Son dönem görüştüğüm tüm bilinçli anne babaların ortak derdi aslında bu konu. Piyasada rekabetin yüksek olmasından dolayı herkes elindekini övme çabasında…
Okulumuz, “Montessori Eğitim Modeli” ilkesiyle yola çıktı. Montessori araçları ve bizim tasarladığımız araçlar çocuklarımızın hem psikomotor , hem matematiksel zekasını hem de duyularını geliştirmek için tabiri yerinde ise nokta atışı yapıyor. Buraya kadar her şey yolunda.
Problem, Montessori Modelini benimsemekte ve doğru olarak uygulayabilmekte. Nedir uygulama kısmı? Çocuk özgür değil mi? İstediği araca yönelecek, öğretmen iyi bir gözlemci olacak, öğrenme çocuk merkezli olup, çocuğun hızına göre ilerleyecek ,arkadaşlarına saygı duyacak, kendisine saygı duyulmasını sağlayacak.

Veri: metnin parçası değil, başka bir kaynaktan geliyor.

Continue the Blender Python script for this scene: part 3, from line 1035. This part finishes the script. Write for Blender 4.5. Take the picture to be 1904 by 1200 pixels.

Çocuk hareketle öğrenir. Montessori Modelinde de bu böyledir. Tüm duyularını kullanır. Tadına bakar, koklar en önemlisi dokunur, yani bildiğimiz beş duyusunu da kullanır. Her çocuk genetik bir zekayla dünyaya gelir. Bu zekayı olumlu yada olumsuz yönde etkilemek çocuğun içinde bulunduğu ortama bağlıdır. Yeteneklerimizin gelişmesi zekamızla değil öğrenme sürecindeki etkenlere bağlıdır. Yani nasıl öğrendiğimiz daha çok önem kazanıyor. O zaman öğrenme şeklimizi gözden geçirmeliyiz. Beyin bedenden ve duyulardan gelen mesajlarla öğrenir. Özellikle ellerimiz, nesneyi tanımlayabilmemizi ve onun hakkındaki bilgileri öğrenebilmemizi sağlayan ilk sıradaki aracımızdır. Bu mesajları gönderme sıklığı ve şekli etkilidir. Montessori Materyalleri adeta öğrenme konusunda nokta atışı yapmaktadır. Şu var ki bu araçlar evet çocukların oyuncakları ama bir süre sonra çocuklar gerçek anlamda oyun oynamayı unutuyorlar. Özellikle 0-6 yaş grubu çocuklar oyun çocuklarıdır. Zaten oyun çocuğun tiyatro sahnesi değil midir? Dünyasının merkezidir. Hayatın tam olarak kendisini öğrendiği aracıdır. Öğrendiği her bilgi yukarıda bahsettiğim gibi beyninde küçük elektrik akımları yaratır. Bu akımların uzun süreli olması, diğer akımlarla bağlantı kurabilmesi için tekrarlanması gerekir. Tekrar dediğimiz şey deneyimlemektir. Çocuğun deneyimlemesi için fırsatlar yaratmak gerekir. İlgisini çeken her şey onun için öğrenilecek potansiyeli oluşturur. Merak duygusunun ve öğrenme arzusunun sürekliliğini sağlamak öğretmenin en büyük görevidir. Bunu da ancak oyun oynatarak başarabilirsiniz. Yani oyunla Montessori…
Kuğulu Montessori Okulu’nun eğitimcileri olarak bizler tamamlanmamış bulmaca parçalarını yerine koymayı hedefliyoruz.